Donegal version: I met a fella from Donegal at a fleadh who sang a version with a "fly" instead of a "flea." Close enough, but the word "flea" is funnier and I'll not be persuaded otherwise.

English Versions

The English have their own version, sometimes called "The Green Grass Grew All Around" or "The Tree in the Wood." The structure is the same — cumulative, building from a tree outward — but the items and the melody are different.

The English version tends to be more orderly. More polite. Less likely to end in chaos. Make of that what you will.

Scottish Versions

Scotland has variations closer to the Irish version, which makes sense given the musical connections between the two traditions. The Scottish versions I've heard tend to use "The Rattlin' Bog" as the title and follow a similar verse order, though some include a "moss on the bark" verse that I've not heard in Ireland.

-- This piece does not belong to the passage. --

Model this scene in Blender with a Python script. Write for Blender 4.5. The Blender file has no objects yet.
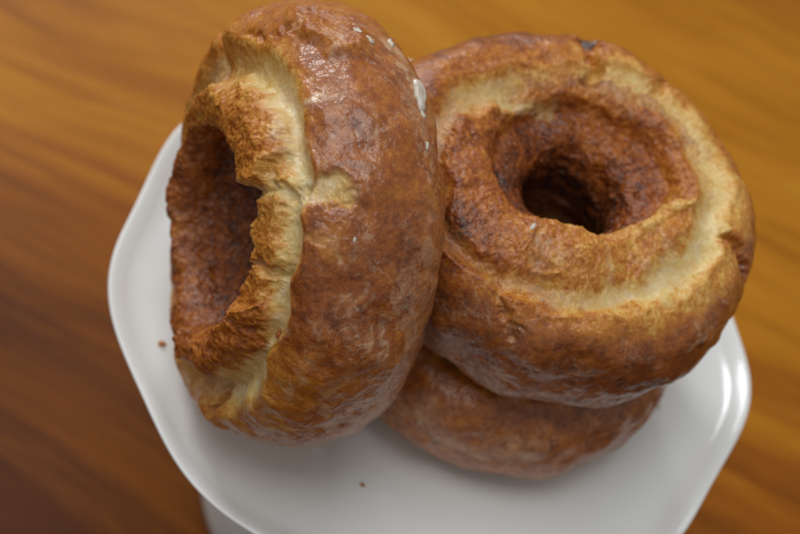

The "Extra Verses" Question

Since launching the site, people have sent me extra verses they've heard or invented:

  • "A speck on the hair" — As Mick Hennessy attempted at the Christmas session. Ambitious.
  • "A germ on the speck" — Someone emailed me this. We're getting microscopic now.
  • "Bark on the tree" — Common in some versions but I find it redundant.
  • "A leaf on the branch" — Fair enough but it slows the zoom from tree-structure to life-on-the-tree.
  • "A wing on the bird" — Instead of feather. Works but "feather" sounds better at speed.

My Honest Assessment

All of these versions are valid. They all come from real singing traditions, passed down through real families and real communities. The folk tradition is not a museum — it's alive, and living things change and grow and adapt.

BUT.

The Irish version is the best. I'm sorry. I'm not sorry. The melody is better. The rhythm is better. The energy is better. The chaos at the end is better. And the way it sounds in a packed pub at midnight with thirty people singing is better than anything any other tradition has produced.

That's not nationalism. That's just facts.